Thank you so much for your comments on my last post about my knitting gone awry and life lessons learned from it. I love getting your comments. Love, love, love them. I don't always respond to each and every one--especially as homeschooling is really at the minimum a part time job and I don't have nearly as much bloggy time as I used to.
All that to say, I love them. Getting feedback from you makes this feel like a conversation rather than me just sitting at my desk and typing words on my computer.
I mentioned the other night on Twitter that I was headed to bed to read (again!) Madeleine L'Engle's book Walking on Water. This is one of those books I read again and again.
In fact, I first read it when we lived in California during my year-long fast from fiction.
(Which is a whole other story I'll tell another time.)
I checked it out from the library and wanted so badly to write all over it. Instead I copied excerpts into my journal and then thought, Enough!, and promptly ordered a copy for my very own.
(Have you ever done that? Read a book from the library or a friend and just had to have a copy for yourself? Which ones? I'd love to know!)
Anyway, couple of things about this book. I know it says that it's about faith and art. And it is. But it is filled with all kinds of life wisdom for everything from parenting to marriage to friendship to creativity to reading to...well, everything.
Here are a few of the things I've underlined to whet your appetite:
I've long since stopped feeling guilty about taking being time; it's something we all need for our spiritual health, and often we don't take enough of it...When I am constantly running there is no time for being. When there is no time for being there is no time for listening.
But one does not have to understand to be obedient.
Often we forget that he has a special gift for each one of us, because we tend to weigh and measure such gifts with the coin of the world's marketplace.
Where language is weak, theology is weakened.
I have to try, but I do not have to succeed.
If we are qualified, we tend to think that we have done the job ourselves. If we are forced to accept our evident lack of qualification, then there's no danger that we will confuse God's work with our own, or God's glory with our own.
We have to be braver than we think we can be, because God is constantly calling us to be more than we are.
You get the picture. And all that's just up to page 71. Go get a copy for yourself. Preferably one you can write in. You'll be glad you did.

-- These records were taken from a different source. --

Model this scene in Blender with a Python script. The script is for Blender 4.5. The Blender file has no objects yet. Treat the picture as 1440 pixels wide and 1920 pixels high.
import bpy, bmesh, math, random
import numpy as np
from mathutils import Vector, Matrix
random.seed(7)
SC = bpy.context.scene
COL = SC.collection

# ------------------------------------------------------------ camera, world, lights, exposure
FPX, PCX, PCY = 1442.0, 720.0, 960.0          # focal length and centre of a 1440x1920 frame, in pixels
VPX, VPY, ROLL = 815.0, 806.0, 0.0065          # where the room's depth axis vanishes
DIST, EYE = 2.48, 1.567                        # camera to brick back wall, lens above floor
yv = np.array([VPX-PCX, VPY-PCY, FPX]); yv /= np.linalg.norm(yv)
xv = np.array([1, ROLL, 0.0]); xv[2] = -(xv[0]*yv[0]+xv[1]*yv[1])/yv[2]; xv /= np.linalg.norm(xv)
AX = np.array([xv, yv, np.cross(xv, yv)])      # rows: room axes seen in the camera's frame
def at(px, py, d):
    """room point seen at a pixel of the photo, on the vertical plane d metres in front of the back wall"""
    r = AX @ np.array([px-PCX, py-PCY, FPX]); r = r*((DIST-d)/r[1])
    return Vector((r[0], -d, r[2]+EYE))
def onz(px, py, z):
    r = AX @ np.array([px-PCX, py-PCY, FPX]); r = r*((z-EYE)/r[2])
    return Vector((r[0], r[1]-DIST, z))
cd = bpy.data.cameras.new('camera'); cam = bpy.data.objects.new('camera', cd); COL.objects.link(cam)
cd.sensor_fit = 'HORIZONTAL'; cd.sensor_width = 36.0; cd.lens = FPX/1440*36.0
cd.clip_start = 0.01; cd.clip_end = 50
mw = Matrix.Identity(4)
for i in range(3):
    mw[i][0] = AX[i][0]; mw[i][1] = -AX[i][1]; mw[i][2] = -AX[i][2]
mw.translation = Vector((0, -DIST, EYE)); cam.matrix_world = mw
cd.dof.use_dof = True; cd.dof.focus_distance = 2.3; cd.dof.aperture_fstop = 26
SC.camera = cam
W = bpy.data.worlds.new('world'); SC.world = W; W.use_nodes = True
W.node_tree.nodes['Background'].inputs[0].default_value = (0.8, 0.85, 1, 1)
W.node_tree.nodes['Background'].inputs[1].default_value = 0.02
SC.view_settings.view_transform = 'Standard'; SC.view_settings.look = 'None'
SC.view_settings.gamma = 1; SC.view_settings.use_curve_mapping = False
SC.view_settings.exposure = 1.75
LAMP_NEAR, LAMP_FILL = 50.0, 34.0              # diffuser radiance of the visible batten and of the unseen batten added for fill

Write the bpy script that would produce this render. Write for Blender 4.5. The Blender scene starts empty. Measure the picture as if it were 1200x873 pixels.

Another thing about this book. The hardcover version that I pictured here (the one I have) has a foreword written by Nichole Nordeman, which makes me happy. Because she was my very best friend in the whole world when we were in first and second grade. We wore matching clothes and boots to school, spent our allowance together on grade books so we could play school with our younger siblings, and sang our hearts out to The Music Machine. (Obviously, we know who sang the best!)